Two years, Arch. Idk why but it feels comfy. Rolling release for the most up to date bugs + the AUR 👌🏼
@unix_joe fedora and arch. Because anything Ubuntu based kinda sucks.
OpenSUSE Tumbleweed. It’s surprisingly stable for a rolling release distro.
Yes, I was a distro hopper up until I tried Tumbleweed for the first time. Been using it for two years now, hopped around for a year prior.
Workstation: Ubuntu approximately 18 years. (2004)
Servers: Debian approximately 25 years. (1998)
I’ve been on Yggdrasil Linux since 1993. Now, get off my lawn, you punks!
I’ve only really used Gentoo, Debian and Ubuntu (in that order!), each for years at a time over the past two decades. I suppose it shows how progessively fewer fucks I give about the inner workings of the system.
I also tried to install a copy of… TurboLinux 6, I think? that I got from a Ham Radio swap meet as a kid sometime in the '90s, but I never got it to work.
I’ve settled on Ubuntu in 2008, but jumped between Gnome, KDE, Unity and LXDE. Then I got a Steam Deck last year and it became my main machine, so now I am not only with its Arch based OS, but I a secondary Arch SD card that I occasionally boot, if I need something not immediately available in SteamOS.
Servers? Debian Since 2019.
Archlinux since 2009
So 14 yearsI used Manjaro for 3 years 2018-2021 on my laptop. I think that’s the longest yet. Been using EndeavourOS since, almost 2 years now.
This is the first I’ve heard of Endeavour OS. It looks quite nice; I’ll have to give it a try now.
It’s vanilla Arch with an installer. Fast and stabile.
It’s the spiritual successor of Antergos and arguably the best Arch derivative at this moment.

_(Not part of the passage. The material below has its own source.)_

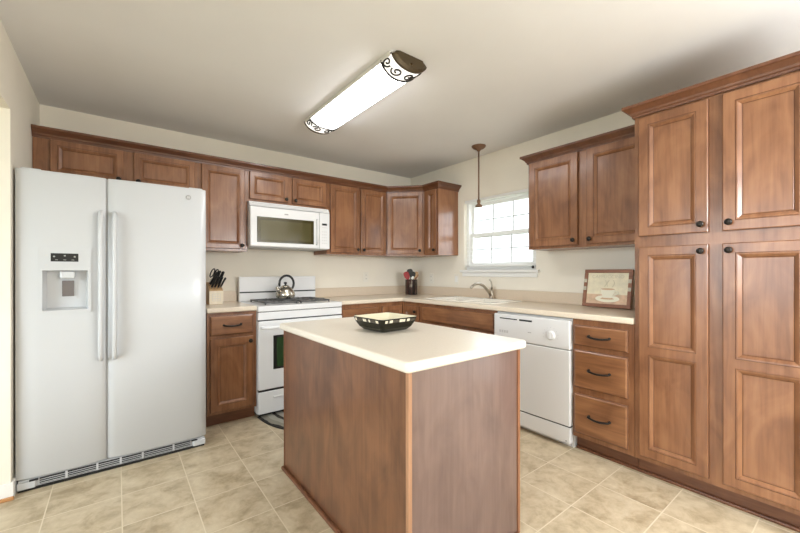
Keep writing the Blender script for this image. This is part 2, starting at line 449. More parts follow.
# ------------------------------------------------------------------ cabinet parts
DT = .02
def door_mesh(w_, h_, openings, stile=.048, t=DT, mat='wood'):
    m = B(mat); b = .004
    def ring(x0, x1, z0, z1, y): return [m.v((x0, y, z0)), m.v((x1, y, z0)), m.v((x1, y, z1)), m.v((x0, y, z1))]
    def band(a, c):
        for k in range(4): m.face((a[k], a[(k+1) % 4], c[(k+1) % 4], c[k]))
    r0 = ring(0, w_, 0, h_, 0); r1 = ring(0, w_, 0, h_, -t+b); r2 = ring(b, w_-b, b, h_-b, -t)
    m.face(r0); m.mat('glaze_shade'); band(r0, r1); m.mat(mat); band(r1, r2)  # slab sides coloured dark to imitate the shadow line round each door
    xs0, xs1 = stile, w_-stile
    # stiles and rails
    m.poly([(b, -t, b), (xs0, -t, b), (xs0, -t, h_-b), (b, -t, h_-b)])
    m.poly([(xs1, -t, b), (w_-b, -t, b), (w_-b, -t, h_-b), (xs1, -t, h_-b)])
    zz = [b]+[z for op in openings for z in op]+[h_-b]
    for k in range(0, len(zz), 2):
        m.poly([(xs0, -t, zz[k]), (xs1, -t, zz[k]), (xs1, -t, zz[k+1]), (xs0, -t, zz[k+1])])
    prof = [(0, 0, mat), (.0018, .0025, 'glaze_shade'), (.004, .0002, mat), (.009, .0006, mat), (.023, .0105, mat), (.0255, .0125, 'glaze_shade'), (.028, .0110, mat)]
    for z0, z1 in openings:
        prev = None
        for ins, dep, mm in prof:
            r = ring(xs0+ins, xs1-ins, z0+ins, z1-ins, -t+dep)
            m.mat(mm)
            if prev: band(prev, r)
            prev = r
        m.mat(mat); m.face(prev)
    return m
def knob(parent, x, z, t=DT):
    B('bronze').lathe([(.007, 0), (.006, .010), (.012, .014), (.0165, .020), (.0155, .025), (.009, .029), (.001, .030)], (x, -t, z), 'y', 16).build('knob', parent)
def add_door(root, x0, x1, z0, z1, d_, kn=None, split=None, stile=.048):
    h_ = z1-z0
    ops = [(stile, h_-stile)] if split is None else [(stile, split[0]-z0), (split[1]-z0, h_-stile)]
    o = door_mesh(x1-x0, h_, ops, stile).build('door', root)
    o.location = (x0, -d_-.0012, z0)
    if kn: knob(o, kn[0]-x0, kn[1]-z0)
    return o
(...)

I have the i3 version spun up in a VM at the moment. It seems like something I might jump to. Thanks for mentioning.
are you me? same story
I think a lot of people switched when they started messing up. Something was breaking every couple of months, and that too for very stupid reasons. When they forgot to update their signing keys, that’s when I decided that I couldn’t trust them anymore.